Former teammates such as Alan Quinlan from Tipp and the late, great ‘Axel’ Foley of Clare.
Tadhg Furlong has put Wexford on the rugby map just as Seán O’Brien did with Carlow, but the fact that those facts are notable at all is probably because we live in a GAA country.
(Mind you, Dublin v Meath wasn’t designed for Croke Park either).
South Dublin’s production line is a victim of its own success. Success breeds jealousy. Jealousy breeds contempt. That was evident against La Rochelle.
Maybe some seismic political shift or a Rugby World Cup trophy can change it. Maybe it can’t.
Either way we’re left with this Croke Park-Leinster Rugby culture clash that has clambered for a peace agreement in light of sporting success.
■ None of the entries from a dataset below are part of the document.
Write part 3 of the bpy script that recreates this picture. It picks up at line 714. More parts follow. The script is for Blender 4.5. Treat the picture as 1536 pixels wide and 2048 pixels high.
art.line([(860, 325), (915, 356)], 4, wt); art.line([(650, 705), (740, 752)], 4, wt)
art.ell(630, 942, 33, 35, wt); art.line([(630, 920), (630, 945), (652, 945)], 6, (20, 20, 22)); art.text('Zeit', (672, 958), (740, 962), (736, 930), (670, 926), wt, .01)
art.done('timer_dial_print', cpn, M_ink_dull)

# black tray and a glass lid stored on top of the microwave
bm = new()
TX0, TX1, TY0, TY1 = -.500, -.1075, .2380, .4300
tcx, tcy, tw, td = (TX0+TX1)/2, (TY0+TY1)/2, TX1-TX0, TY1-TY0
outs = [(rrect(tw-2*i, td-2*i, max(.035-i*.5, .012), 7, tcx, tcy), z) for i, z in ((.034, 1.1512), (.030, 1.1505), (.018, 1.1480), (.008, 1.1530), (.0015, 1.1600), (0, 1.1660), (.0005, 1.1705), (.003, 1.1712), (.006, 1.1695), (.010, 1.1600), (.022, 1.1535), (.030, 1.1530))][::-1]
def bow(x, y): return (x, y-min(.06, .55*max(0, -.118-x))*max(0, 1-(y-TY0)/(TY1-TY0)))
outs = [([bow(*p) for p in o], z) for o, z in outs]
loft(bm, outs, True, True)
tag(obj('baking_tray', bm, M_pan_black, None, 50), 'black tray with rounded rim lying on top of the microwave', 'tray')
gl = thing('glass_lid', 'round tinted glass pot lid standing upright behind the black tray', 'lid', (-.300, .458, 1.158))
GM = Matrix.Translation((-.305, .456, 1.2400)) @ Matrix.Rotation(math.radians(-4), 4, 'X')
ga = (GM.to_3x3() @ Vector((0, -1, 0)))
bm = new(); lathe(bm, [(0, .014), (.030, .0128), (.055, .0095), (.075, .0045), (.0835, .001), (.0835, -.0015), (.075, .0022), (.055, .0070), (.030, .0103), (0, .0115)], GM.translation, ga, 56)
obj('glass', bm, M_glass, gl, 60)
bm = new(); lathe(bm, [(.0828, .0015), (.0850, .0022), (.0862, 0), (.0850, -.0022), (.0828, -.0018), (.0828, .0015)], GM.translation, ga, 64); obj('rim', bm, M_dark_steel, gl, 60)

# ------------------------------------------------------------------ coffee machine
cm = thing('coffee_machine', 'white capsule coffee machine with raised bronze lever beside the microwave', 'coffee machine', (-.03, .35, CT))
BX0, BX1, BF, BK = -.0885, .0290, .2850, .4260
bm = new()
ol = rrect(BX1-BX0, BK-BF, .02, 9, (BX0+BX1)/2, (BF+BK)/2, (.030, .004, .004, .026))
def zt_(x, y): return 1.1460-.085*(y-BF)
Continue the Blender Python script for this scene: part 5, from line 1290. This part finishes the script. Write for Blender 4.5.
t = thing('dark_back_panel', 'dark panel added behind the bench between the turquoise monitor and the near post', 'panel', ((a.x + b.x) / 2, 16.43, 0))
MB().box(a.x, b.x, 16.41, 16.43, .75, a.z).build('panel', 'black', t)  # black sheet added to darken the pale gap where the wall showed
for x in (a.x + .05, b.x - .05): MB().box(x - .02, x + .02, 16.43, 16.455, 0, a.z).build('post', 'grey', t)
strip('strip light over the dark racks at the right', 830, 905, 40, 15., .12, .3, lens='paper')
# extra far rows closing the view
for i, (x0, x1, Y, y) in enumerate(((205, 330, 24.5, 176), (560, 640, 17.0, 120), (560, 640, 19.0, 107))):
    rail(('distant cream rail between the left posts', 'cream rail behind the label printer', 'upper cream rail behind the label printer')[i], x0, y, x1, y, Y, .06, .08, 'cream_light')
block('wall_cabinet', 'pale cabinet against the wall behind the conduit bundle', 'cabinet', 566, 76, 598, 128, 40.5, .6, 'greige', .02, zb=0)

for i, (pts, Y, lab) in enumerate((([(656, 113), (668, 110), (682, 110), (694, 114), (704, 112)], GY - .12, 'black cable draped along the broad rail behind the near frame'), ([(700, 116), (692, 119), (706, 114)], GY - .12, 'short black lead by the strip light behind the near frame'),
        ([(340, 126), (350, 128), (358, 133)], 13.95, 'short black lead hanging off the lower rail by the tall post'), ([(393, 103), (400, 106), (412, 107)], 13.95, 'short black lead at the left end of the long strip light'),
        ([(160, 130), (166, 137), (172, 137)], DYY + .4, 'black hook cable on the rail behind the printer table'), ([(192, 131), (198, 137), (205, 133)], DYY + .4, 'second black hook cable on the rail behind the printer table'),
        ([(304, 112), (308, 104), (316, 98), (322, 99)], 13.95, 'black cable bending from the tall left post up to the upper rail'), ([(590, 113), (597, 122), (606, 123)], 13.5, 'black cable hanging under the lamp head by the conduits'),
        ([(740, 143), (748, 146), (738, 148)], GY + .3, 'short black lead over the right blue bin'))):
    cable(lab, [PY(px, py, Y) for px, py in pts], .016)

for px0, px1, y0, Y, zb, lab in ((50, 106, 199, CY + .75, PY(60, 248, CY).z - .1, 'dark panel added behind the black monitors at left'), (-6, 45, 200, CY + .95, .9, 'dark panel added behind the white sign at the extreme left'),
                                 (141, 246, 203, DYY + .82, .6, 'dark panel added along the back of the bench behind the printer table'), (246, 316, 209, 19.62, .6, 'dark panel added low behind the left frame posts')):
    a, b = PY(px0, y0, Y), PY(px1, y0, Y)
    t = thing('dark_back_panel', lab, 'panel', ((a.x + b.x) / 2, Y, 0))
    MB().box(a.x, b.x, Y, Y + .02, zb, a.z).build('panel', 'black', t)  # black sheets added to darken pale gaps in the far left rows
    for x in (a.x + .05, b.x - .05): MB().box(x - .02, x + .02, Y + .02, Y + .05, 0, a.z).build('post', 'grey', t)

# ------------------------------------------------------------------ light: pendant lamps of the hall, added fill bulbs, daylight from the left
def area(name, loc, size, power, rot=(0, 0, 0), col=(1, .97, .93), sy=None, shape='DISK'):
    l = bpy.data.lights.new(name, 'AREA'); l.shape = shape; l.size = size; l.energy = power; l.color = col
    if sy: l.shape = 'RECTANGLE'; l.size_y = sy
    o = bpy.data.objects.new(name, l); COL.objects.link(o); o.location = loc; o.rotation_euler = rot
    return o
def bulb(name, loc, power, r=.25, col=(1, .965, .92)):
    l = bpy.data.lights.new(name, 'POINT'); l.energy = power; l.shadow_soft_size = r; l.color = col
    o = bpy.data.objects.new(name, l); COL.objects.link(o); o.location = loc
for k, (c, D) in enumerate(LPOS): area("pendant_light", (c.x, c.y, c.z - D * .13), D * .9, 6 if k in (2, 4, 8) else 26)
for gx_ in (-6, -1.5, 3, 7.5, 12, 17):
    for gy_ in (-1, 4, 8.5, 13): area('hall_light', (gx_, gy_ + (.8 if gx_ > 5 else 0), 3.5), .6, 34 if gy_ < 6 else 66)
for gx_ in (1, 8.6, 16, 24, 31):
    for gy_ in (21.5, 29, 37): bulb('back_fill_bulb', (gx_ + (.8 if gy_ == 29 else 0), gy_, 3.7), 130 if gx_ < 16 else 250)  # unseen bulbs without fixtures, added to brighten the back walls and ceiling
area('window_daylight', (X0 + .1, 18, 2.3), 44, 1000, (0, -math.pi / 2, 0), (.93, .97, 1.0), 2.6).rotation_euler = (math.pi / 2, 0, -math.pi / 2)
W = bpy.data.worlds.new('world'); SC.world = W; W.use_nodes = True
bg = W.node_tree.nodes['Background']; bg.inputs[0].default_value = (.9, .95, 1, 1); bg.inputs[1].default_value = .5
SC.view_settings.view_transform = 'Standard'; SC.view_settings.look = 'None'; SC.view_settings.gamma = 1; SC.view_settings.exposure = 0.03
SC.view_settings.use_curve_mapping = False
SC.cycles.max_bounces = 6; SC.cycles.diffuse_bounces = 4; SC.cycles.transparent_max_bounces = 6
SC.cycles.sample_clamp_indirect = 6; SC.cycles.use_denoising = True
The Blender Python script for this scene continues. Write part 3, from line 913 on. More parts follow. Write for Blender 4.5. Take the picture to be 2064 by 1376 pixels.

North Dublin v South Dublin. Leinster v Munster. GAA v rugby. It all comes to a head as the stage gets grander in every sense.
We’re a complicated folk, so much so that the majority of the Ireland team playing against an English team on an Irish ground is a debate in the first place.
Maybe those clashes aren’t as stark as they seem. Time is the judge and time is the jury...
Leinster fans are free to be Leinster fans. Munster fans are free to dislike them and vice versa. None of us are obliged to support Leinster. Hate them if you want.
That’s rivalry, at least there’s some clarity in that.